Partway through the term, fourth graders entered the world of dance.  Because the Cha-Cha, Rumba, and Salsa all originated in Cuba, and because dance in general is an important part of Hispanic culture, fourth graders learned the basic dance steps of those respective Latin rhythm dances.  One day, girls and boys even “danced together” (without touching hands, so as not to spread cooties), so they could see how the footwork fit together.  Gracias for a great term.
5Students in fifth grade will learn about many different Latin American legends this year.  This term, fifth graders spent the bulk of their time studying and rehearsing their lines for two of these legends (that have been converted into plays).  The first was called The Mouse Who Knew How to Bark (or La ratona que sabía ladrar), and was based on a legend from Cuba.  The second was called The Haunted House (or La casa embrujada), and was based on a legend from Peru. 
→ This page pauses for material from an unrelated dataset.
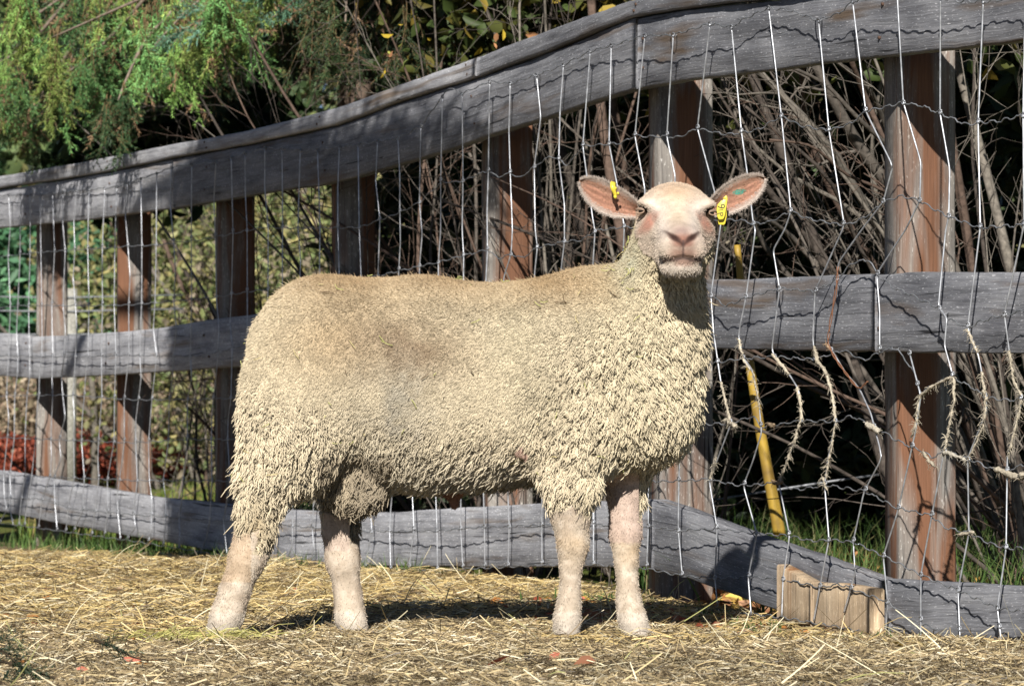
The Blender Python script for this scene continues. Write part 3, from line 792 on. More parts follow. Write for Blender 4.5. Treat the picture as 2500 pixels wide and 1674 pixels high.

“Studying” a legend involves the following: listening to a summary of it in Spanish several times, in order to build up students’ vocabularies; drawing out the legend so they can visualize it onstage; translating the script together as a class; rehearsing in groups with a student-director in charge; and later performing the legend in Spanish in front of the class.  During this process, fifth graders also learned and practiced the basic dance step for the Cha-Cha (a rhythm dance that originated in Cuba), to add a dose of culture to the curriculum.  It has been an exciting quarter.  Gracias.  
6This term, students in sixth grade spent the majority of September and October playing soccer during class time.  Students were required to speak in the target language only, and worked on acquiring practical, high-frequency words and expressions on a daily basis.  Sixth graders also commanded their peers in the language, narrated what was happening as it happened (more difficult than one might imagine), and then, as the weather worsened, stayed indoors to create and present stories in the target language.  Pop quizzes ensured that students kept key vocabulary words and expressions on the tip of their brains at all times.  It has been a fun quarter!